__What the task requires__. Only the lines from the start of the data below through the line that contains "R = math.radians" are to be copied, exactly and without pictures.

__Raw data__.
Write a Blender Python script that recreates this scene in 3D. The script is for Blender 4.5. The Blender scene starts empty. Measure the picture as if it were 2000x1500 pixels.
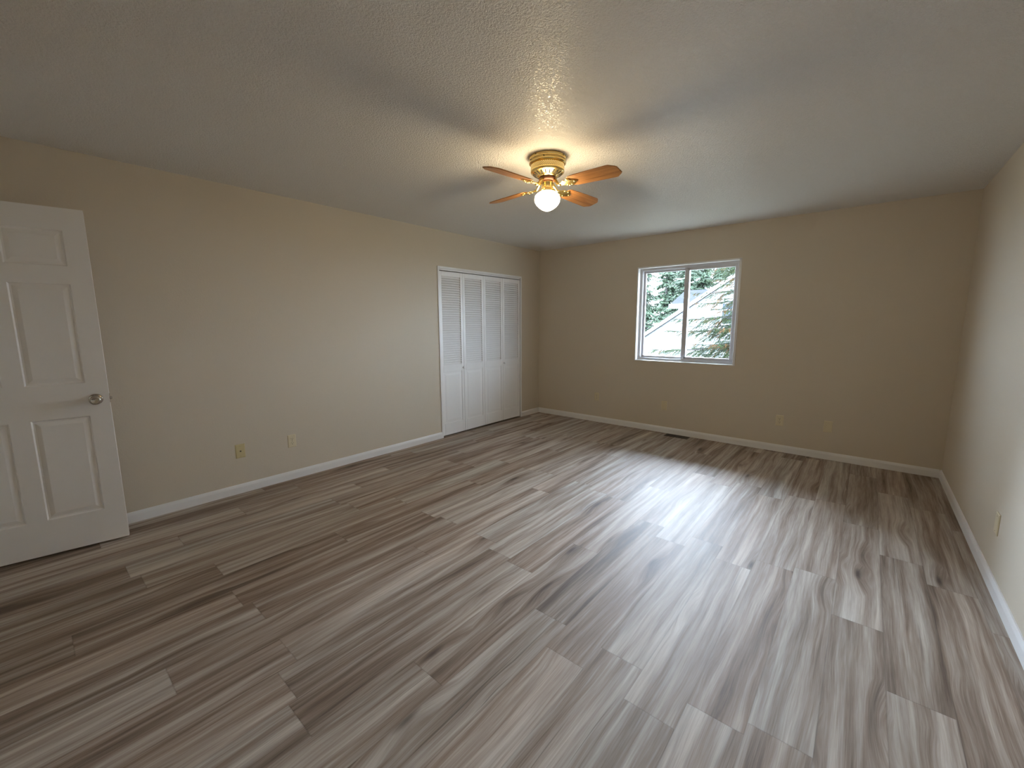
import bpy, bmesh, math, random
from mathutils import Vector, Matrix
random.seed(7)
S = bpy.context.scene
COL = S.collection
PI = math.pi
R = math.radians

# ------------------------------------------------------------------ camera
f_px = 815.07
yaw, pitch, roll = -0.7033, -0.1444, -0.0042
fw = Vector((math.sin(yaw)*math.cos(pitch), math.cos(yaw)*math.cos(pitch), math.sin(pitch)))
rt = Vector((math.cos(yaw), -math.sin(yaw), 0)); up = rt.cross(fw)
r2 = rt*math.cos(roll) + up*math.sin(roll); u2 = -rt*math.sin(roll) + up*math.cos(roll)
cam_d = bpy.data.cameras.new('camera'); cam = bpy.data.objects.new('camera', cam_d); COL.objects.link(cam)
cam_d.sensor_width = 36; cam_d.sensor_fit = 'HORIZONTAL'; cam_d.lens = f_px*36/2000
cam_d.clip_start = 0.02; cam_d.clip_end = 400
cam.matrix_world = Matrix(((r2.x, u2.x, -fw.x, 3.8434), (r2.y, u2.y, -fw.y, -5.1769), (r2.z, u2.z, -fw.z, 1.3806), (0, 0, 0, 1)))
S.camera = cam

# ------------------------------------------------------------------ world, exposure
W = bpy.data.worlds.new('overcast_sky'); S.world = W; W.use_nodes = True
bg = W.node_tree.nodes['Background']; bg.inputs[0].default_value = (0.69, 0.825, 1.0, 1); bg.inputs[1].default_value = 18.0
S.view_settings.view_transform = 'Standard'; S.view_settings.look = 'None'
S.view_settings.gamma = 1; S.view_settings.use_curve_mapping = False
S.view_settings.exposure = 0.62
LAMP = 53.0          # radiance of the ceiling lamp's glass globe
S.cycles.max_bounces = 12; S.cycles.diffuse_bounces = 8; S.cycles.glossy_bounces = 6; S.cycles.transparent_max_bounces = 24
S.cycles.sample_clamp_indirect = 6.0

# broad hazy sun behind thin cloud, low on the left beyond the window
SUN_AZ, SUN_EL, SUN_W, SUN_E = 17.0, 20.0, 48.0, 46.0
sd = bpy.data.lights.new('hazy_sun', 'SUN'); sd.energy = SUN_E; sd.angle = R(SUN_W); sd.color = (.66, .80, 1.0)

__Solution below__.
Write a Blender Python script that recreates this scene in 3D. The script is for Blender 4.5. The Blender scene starts empty. Measure the picture as if it were 2000x1500 pixels.
import bpy, bmesh, math, random
from mathutils import Vector, Matrix
random.seed(7)
S = bpy.context.scene
COL = S.collection
PI = math.pi
R = math.radians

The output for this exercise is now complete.